Target localization and track association for over-the-horizon radar with a statistical ionospheric model

Over-the-horizon radar exploits the refractive and multipath nature of high frequency propagation through the ionosphere to achieve wide-area surveillance. For multiple radar dwells, the coordinate registration (CR) process converts the sequences of group delays and azimuths (i.e. slant tracks) from a set of multipath target returns, to a sequence of estimated target locations (i.e. ground tracks). This is performed by associating the slant tracks with ray modes determined using a computational electromagnetic propagation model. In multiple target scenarios, the CR process of assigning the ray modes to slant tracks is complicated by the fact that the slant-track-to-target associations are unknown. Not surprisingly, errors in the estimates of down-range ionospheric parameters can seriously degrade both the accuracy of the target ground track estimates and the probability of correctly associating the slant tracks to targets. This work proposes a method for the problem of joint multiple target ground track estimation and slant track association, or mode linking, with uncertain ionospheric propagation conditions where the slant-track-to-target assignments and slant tracks' ray mode paths are unknown.
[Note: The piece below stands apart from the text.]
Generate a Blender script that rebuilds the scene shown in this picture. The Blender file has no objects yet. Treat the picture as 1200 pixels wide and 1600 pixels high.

Modeling down-range ionospheric parameters as random variables with known statistics facilitates maximum likelihood (ML) coordinate registration which is more robust to errors in the measured ionospheric conditions. Maximum a posteriori (MAP) mode linking exploits the statistical dependence between slant tracks on different ray mode paths to provide accurate slant track associations to targets and to propagation paths and thus accurate ground track estimates. The approach uses a Markov model for the temporal correlation between mode linking hypotheses at different revisits to obtain smooth ground tracks. Monte Carlo simulation results indicate that MAP mode linking can potentially provide nearly a 3:1 improvement in ground track accuracy over conventional mode linking with much higher probabilities of correct track associations and ray mode assignments. Results with real OTH radar slant track data for multiple slant tracks from multiple targets and validated against FAA ground truth, confirm the improvement offered by the MAP mode linker.